WESTSIDER BARRY FARBER
Radio talkmaster and linguist
8-12-78
"Dull" is a word that could never be used to describe Barry Farber. He is a totally unique individual with so many far-reaching ideas that his conservative label seems to fit him poorly, even though it was as a conservative that he ran for mayor of New York last year and garnered almost as many votes as his Republican opponent Roy Goodman.
During that campaign, Barry quit the syndicated talk show on WOR Radio that he had hosted for 16 years. In March of this year his mesmerizing Southern drawl took over the 4 to 7 p.m. Monday to Friday time slot on WMCA (570 AM). The ratings have gone up at least 50% since he joined the station.
I meet Barry for an interview one August afternoon at a Chinese restaurant near the studio. To my amazement he orders the meal entirely in Cantonese. Then he withdraws a stack of index cards from his pocket on which are printed vocabulary words in Finnish, Italian, and Mandarin chinese — a few of the 14 languages that he studies during spare moments in his hectic work week.
The lank 48-year-old, neatly garbed in a pin-stripe suit, is surprisingly low-keyed in our hour-long conversation. Yet the verbal gems still trip as neatly off his tongue as they do when he's putting an irate telephone caller in his place, to the delight of radio listeners. Never hesitant to voice his opinion on any topic, Barry pounces on my questions with an eagerness that belies his calm exterior.
New York's reputation outside the city limits, says the widely travelled Farber, has gone way downhill in recent decades. "It used to be, where I grew up, that people would brag about coming to New York four times a year. Today they brag about never coming here. The large companies send their salesmen to Manhattan for a 45-minute conference like an Entebbe raid. … New York needs not a slow, gradual, ho-hum comeback. It needs a dramatic voice who is going to say that the city's priorities for the last 40 years have been wrong. New York is a sexy woman who's been running around in the mud. Turn the hose on her and she's going to regain her allure."

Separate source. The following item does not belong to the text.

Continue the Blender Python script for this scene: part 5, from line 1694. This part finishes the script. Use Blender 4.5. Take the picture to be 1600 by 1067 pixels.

The tax revolt, he believes, "should definitely come to New York. You cannot expect to live as sinfully economically as we've lived, and avoid a rampage. The politicians have brought this upon themselves. And don't let them get away with telling us that they have to cut police, firemen, and sanitation before they cut themselves, because they don't.
"When John Lindsay was mayor, he flung back his head and inhaled the vapors of the 1960s. And it was left, baby, left. He bet his presidential hopes on that. But in the last mayoral election, it was the conservatives who did the best. Koch was the most conservative Democrat running."
His anticommunist sentiments come to the surface when the subject turns to the 1980 Olympics. "I think we should have never allowed it in Moscow on the grounds that we have never had the Olympics in a dictatorship in the modern era. I'd like to see the athletes of the world say, 'We're not going to Moscow to play sportive games by rules when the Russians live in violation of the rules of civilization itself.' Russia is guilty of the world's worst cast of unsportsmanlike conduct. … Yes, we should pull out. But the Olympics is small potatoes. I say, start a new United Nations for the free countries of the world — a UFN, a United Free Nations, which shall be an association of all nations governed by law, of all free democracies that want to remain free. In 1945, we did not seek to build a fraternity of dictatorships where tinhorn tyrants would outvote democracies 10 to one."
Barry has lived on the West Side ever since he came to the city from Greensboro, North Carolina 21 years ago, and now occupies a 17-room penthouse overlooking the Hudson River. "The West Side and the East Side are like East Berlin and West Berlin in terms of the rigidity of lifestyle," he says. "There's a feeling on the West Side that we don't have to impress each other. We know where it's at."
Recently divorced from his Swedish wife, Barry makes frequent overnight trips to Sweden to see his children. He has to be back at the WMCA studio on Sunday at 11 a.m. for his four-hour live show with guests. Two weeks ago, he asked Robert Violante, who was shot and partially blinded by Son of Sam, what it felt like to be shot in the head. Questions like this tend to provoke as many listeners as they fascinate, and that is why Barry prefers not to be too specific about his address.
"I don't do a Merry Mailman kind of show," he says with a half-smile.
"One of my fantasies is to have a hit man from the Communist Party, the
Nazi Party, the PLO, and the Black Panthers approach me from four
different directions and fire all at once — and I duck."